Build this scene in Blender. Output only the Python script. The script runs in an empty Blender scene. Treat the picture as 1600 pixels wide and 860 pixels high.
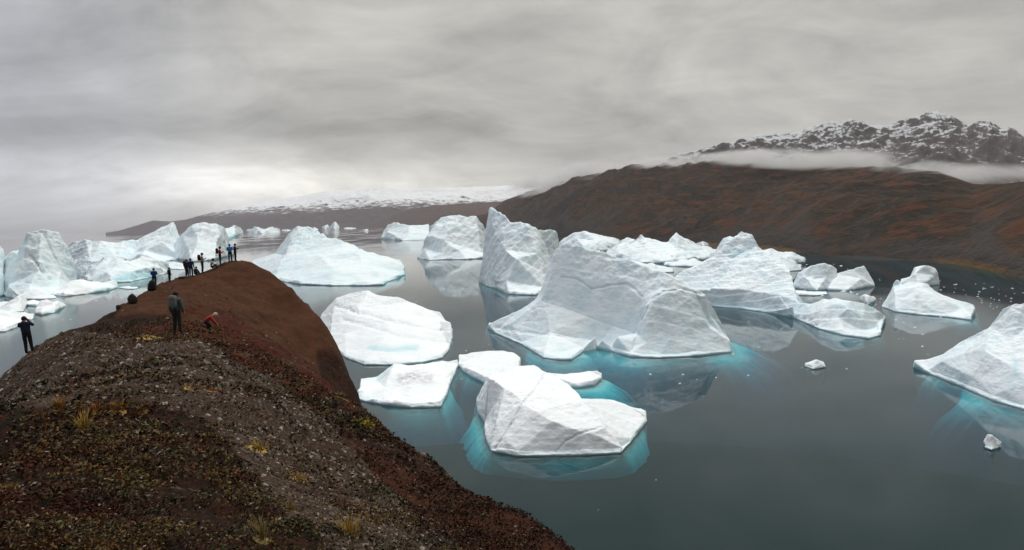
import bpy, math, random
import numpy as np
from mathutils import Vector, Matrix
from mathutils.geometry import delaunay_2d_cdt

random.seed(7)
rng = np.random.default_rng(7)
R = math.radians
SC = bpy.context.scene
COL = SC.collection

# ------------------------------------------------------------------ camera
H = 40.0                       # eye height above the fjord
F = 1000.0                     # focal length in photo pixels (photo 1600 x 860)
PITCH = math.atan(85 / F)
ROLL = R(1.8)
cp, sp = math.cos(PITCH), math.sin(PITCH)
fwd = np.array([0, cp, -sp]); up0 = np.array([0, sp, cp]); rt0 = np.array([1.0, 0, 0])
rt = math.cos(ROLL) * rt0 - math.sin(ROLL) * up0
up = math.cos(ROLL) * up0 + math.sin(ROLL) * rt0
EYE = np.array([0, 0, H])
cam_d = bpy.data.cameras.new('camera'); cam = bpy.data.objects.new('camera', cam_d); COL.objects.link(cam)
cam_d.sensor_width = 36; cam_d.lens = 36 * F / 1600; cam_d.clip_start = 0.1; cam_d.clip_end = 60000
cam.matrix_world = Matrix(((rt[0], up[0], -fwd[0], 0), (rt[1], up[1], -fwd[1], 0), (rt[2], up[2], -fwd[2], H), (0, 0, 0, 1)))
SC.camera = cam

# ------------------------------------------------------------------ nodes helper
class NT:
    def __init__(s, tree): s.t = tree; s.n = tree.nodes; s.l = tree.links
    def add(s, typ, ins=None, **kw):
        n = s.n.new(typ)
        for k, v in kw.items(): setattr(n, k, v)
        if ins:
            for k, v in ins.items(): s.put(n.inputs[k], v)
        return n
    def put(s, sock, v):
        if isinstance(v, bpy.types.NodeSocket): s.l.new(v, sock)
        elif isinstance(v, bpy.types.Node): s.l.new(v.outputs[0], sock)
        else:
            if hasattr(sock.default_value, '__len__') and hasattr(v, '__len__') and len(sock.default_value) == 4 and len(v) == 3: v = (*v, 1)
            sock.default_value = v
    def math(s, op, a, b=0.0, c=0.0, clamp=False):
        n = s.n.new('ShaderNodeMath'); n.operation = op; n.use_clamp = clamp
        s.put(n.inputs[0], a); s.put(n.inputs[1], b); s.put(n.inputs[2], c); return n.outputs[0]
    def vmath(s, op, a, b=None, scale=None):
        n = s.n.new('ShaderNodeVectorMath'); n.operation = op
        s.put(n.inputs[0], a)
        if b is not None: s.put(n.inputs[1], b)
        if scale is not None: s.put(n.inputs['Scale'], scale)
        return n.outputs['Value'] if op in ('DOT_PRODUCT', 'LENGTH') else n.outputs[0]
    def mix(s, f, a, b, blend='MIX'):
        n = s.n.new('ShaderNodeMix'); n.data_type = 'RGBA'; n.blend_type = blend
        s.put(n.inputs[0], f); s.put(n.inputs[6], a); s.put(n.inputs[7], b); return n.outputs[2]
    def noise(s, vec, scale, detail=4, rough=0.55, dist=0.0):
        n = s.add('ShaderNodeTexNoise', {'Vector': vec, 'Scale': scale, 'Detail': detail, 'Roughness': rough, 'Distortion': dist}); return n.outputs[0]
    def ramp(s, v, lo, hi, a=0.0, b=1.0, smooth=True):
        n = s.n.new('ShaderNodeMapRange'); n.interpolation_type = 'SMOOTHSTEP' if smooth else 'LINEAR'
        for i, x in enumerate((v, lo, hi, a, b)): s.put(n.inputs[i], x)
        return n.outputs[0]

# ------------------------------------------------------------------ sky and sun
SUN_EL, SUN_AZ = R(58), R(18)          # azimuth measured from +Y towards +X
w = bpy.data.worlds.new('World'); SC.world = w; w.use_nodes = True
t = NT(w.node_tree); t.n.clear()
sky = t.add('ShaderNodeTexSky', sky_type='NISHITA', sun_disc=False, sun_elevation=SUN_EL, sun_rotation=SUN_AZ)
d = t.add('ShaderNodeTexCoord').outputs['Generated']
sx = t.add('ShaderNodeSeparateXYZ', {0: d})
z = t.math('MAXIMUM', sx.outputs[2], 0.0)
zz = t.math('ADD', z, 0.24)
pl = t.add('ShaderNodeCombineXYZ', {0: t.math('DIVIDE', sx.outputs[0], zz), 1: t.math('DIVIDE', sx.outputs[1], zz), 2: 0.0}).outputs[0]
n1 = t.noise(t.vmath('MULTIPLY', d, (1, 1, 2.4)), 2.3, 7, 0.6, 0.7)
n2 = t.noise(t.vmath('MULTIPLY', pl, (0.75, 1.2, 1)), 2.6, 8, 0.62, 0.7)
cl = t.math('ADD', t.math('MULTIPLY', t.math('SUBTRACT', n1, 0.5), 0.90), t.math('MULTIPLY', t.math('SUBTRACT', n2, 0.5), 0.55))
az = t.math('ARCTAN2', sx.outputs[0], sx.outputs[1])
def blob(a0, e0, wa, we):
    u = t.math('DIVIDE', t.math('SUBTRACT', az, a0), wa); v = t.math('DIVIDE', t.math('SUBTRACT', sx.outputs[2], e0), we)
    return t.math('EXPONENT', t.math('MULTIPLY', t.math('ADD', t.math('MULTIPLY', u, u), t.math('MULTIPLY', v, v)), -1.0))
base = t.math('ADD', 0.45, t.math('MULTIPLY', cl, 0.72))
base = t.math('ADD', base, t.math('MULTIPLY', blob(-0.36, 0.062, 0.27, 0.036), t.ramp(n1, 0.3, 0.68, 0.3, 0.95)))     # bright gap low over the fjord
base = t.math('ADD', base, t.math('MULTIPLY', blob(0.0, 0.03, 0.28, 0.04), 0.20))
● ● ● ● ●
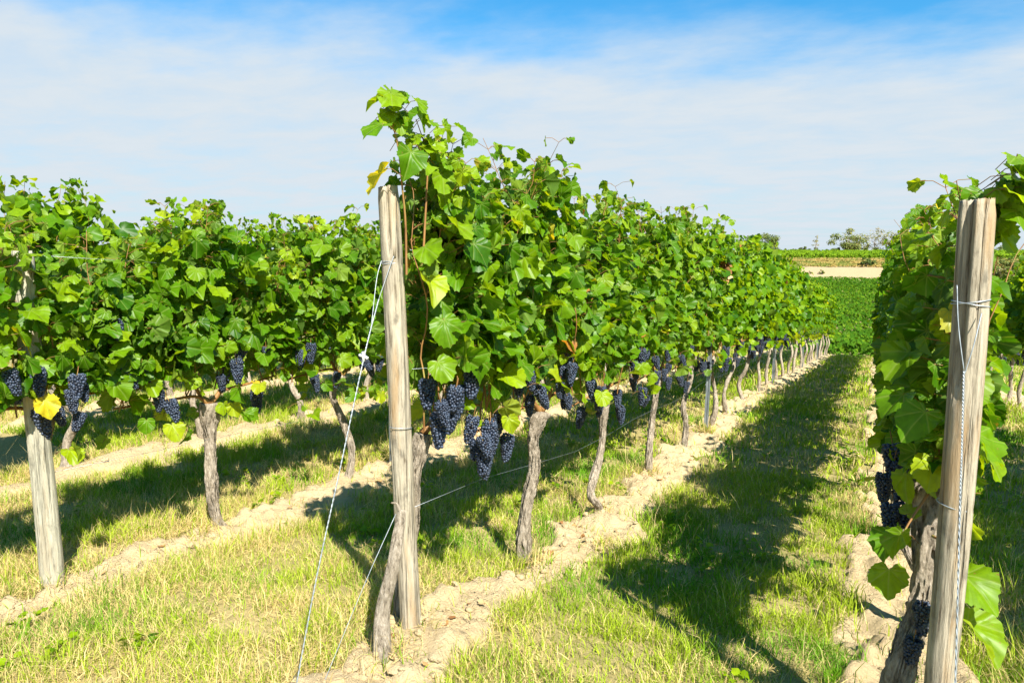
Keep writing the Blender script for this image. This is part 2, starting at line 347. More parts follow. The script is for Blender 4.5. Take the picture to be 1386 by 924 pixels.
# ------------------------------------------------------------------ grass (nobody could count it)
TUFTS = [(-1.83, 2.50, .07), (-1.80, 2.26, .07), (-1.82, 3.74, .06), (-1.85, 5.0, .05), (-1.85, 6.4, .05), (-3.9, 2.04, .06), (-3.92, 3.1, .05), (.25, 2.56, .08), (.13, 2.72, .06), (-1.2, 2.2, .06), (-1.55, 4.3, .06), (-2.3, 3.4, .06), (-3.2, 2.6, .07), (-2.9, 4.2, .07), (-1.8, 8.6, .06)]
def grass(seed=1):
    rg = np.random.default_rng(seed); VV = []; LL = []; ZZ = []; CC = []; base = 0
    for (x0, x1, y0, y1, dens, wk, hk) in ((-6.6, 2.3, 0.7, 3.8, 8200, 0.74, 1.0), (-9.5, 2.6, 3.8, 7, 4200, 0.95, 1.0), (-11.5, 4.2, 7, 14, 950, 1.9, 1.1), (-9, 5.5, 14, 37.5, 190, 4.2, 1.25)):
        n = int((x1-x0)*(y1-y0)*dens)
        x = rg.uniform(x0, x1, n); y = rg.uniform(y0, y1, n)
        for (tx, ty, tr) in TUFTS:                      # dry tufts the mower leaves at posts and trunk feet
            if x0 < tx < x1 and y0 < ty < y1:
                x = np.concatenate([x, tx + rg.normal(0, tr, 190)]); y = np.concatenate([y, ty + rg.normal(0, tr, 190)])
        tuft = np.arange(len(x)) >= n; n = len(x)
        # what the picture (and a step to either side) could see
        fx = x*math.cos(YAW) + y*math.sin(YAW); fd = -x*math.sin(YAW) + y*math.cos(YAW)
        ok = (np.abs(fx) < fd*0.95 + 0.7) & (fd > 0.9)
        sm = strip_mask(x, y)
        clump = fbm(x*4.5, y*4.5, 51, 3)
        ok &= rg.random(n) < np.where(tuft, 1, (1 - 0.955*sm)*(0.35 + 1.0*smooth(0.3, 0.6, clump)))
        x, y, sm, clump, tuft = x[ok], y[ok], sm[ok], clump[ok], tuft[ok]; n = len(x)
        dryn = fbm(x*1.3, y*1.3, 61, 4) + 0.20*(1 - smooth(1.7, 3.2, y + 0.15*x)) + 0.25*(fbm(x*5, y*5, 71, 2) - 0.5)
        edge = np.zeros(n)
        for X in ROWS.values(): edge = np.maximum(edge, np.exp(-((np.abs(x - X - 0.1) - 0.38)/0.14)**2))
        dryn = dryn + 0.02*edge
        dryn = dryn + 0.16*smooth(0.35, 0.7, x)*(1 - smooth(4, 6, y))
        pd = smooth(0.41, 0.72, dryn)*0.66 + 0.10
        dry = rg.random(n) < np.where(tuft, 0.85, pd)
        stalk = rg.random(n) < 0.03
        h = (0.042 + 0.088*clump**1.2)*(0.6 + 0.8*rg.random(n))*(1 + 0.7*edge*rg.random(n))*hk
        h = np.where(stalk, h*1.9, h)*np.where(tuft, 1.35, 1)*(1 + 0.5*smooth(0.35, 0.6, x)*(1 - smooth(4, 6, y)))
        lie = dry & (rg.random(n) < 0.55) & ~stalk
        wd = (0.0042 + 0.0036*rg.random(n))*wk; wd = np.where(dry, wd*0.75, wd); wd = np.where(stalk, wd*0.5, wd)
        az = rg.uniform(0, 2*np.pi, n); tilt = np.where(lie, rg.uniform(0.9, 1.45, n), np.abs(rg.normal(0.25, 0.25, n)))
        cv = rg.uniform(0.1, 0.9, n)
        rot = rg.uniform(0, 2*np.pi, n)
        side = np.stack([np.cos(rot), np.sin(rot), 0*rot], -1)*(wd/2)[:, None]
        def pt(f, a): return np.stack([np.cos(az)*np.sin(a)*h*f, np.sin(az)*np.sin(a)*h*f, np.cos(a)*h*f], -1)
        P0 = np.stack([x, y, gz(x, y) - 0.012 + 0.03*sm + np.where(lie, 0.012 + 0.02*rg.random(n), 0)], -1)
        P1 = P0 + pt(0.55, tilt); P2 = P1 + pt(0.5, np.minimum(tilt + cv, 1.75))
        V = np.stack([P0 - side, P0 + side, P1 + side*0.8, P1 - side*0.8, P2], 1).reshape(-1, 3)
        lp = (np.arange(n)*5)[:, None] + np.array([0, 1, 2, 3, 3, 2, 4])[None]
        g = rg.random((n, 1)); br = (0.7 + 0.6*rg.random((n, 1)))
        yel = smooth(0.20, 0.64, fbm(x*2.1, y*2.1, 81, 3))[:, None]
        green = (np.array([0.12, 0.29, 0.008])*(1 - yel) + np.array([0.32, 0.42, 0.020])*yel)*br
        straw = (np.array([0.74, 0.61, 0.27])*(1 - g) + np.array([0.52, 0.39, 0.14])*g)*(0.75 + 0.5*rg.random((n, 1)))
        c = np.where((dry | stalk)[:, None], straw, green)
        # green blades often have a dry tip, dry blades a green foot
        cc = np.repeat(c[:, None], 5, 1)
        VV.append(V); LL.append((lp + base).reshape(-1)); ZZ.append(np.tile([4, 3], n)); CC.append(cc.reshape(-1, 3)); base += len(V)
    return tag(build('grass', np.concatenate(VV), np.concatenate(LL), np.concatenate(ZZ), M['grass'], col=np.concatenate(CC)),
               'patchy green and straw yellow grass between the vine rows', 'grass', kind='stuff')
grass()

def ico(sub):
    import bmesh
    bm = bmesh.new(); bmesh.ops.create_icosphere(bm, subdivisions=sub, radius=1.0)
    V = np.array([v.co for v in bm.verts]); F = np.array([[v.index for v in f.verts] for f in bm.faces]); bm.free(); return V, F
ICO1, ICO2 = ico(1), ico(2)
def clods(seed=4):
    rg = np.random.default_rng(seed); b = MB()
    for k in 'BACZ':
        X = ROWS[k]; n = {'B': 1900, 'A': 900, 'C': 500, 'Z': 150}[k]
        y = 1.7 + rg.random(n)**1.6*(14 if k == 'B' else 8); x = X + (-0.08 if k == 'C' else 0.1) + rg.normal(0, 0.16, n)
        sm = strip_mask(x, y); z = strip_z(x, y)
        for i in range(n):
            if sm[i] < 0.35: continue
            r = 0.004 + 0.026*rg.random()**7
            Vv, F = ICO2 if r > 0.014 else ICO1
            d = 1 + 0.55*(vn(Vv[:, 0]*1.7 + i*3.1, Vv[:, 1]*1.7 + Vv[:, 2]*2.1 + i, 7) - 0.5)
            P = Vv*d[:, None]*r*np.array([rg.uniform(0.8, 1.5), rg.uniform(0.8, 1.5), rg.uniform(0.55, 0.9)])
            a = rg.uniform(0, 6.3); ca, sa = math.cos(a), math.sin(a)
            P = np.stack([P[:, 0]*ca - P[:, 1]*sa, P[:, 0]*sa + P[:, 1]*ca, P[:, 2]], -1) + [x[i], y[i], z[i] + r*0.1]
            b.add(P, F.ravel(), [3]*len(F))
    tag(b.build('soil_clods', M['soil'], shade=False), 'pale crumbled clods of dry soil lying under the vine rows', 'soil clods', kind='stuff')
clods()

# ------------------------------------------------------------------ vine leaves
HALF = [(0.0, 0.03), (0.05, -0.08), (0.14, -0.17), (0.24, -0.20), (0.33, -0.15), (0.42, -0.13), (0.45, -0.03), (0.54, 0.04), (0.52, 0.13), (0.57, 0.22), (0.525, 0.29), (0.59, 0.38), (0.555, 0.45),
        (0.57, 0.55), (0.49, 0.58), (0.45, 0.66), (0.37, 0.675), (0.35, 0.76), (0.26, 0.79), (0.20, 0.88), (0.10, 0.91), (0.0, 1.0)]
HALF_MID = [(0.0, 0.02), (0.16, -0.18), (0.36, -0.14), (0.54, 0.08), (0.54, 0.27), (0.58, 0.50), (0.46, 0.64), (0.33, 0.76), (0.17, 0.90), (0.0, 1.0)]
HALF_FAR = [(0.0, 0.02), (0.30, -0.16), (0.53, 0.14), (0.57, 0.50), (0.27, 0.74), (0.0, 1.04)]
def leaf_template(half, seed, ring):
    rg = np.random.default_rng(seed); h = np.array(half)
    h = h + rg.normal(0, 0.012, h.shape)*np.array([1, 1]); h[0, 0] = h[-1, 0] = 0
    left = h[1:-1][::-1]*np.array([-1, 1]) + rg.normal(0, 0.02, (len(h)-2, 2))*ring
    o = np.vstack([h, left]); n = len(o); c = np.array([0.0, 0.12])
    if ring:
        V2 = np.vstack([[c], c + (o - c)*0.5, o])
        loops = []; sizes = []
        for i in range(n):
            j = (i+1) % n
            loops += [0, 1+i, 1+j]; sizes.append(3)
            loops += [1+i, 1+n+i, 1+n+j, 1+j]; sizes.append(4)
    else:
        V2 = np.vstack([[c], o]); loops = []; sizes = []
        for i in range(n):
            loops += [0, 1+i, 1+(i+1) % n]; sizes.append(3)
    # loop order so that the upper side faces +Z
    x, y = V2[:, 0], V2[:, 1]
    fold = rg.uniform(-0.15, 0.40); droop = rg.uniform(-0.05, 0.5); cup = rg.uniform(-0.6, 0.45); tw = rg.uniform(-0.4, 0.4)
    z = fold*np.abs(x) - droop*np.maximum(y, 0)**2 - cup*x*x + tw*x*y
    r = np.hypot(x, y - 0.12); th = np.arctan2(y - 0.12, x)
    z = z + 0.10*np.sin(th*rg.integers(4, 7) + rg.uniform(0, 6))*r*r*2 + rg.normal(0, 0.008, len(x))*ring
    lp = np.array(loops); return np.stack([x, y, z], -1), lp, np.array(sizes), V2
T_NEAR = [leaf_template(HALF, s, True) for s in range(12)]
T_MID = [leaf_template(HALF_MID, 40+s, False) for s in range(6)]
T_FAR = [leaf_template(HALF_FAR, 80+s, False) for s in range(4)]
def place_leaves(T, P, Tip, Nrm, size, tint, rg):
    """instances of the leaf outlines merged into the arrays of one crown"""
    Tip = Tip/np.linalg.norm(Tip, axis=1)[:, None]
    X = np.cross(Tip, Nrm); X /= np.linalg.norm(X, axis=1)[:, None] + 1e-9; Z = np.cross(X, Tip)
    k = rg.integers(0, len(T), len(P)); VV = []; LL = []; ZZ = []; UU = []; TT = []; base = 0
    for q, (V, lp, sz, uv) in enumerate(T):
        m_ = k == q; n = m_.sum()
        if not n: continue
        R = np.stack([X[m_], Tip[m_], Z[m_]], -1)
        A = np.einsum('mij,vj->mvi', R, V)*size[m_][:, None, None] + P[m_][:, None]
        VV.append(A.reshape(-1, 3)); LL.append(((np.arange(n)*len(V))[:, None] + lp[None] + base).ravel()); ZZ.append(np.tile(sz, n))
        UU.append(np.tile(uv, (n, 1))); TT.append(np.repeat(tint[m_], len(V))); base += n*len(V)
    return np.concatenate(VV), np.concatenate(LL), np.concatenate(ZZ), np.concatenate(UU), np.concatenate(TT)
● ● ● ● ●
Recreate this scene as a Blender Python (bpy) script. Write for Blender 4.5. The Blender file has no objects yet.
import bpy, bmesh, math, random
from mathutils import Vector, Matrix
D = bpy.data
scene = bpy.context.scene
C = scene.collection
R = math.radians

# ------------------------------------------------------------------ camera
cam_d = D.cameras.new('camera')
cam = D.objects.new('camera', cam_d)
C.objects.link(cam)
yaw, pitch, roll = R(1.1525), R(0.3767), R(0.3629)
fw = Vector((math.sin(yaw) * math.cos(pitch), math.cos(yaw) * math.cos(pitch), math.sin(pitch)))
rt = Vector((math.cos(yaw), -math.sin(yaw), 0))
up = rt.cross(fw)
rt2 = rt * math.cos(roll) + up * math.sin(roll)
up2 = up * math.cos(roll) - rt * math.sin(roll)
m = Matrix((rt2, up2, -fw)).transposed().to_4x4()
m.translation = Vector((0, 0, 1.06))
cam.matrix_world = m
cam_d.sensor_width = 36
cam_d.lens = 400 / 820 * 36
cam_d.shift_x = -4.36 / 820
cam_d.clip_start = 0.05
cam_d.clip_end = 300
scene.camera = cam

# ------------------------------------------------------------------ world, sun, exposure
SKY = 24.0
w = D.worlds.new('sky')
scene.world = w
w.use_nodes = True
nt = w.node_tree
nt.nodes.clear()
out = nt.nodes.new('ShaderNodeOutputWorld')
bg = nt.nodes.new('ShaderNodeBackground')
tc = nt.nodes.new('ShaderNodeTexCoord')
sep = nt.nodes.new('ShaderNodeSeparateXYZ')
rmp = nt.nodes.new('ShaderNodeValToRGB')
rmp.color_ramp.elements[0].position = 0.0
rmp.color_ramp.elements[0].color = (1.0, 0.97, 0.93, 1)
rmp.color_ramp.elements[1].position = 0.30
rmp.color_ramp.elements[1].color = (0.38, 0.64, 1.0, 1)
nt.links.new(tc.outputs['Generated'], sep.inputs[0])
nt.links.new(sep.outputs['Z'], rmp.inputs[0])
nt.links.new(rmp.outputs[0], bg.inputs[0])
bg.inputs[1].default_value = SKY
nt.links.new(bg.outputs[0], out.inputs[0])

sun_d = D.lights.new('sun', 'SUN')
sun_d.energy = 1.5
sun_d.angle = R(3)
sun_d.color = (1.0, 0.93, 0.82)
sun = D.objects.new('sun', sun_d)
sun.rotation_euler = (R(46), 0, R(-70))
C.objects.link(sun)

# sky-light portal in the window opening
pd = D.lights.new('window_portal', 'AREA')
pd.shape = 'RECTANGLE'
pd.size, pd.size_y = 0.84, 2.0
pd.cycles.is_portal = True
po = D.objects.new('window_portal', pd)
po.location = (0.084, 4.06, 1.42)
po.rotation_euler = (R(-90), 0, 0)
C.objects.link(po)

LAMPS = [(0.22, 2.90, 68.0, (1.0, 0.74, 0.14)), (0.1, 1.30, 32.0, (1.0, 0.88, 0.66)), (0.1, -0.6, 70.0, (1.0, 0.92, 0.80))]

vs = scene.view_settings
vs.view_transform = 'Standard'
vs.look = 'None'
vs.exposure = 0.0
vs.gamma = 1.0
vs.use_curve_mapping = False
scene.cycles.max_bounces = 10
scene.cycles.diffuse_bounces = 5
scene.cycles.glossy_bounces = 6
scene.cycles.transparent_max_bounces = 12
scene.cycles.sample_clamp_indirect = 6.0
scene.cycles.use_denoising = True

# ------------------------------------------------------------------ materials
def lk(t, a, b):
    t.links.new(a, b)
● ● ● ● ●
→ INSTRUCTIONS FOR THE TASK:
Your answer should be a single number: the count of lines in these records that hold the string "Python".

→ EXERCISE RESPONSE:
2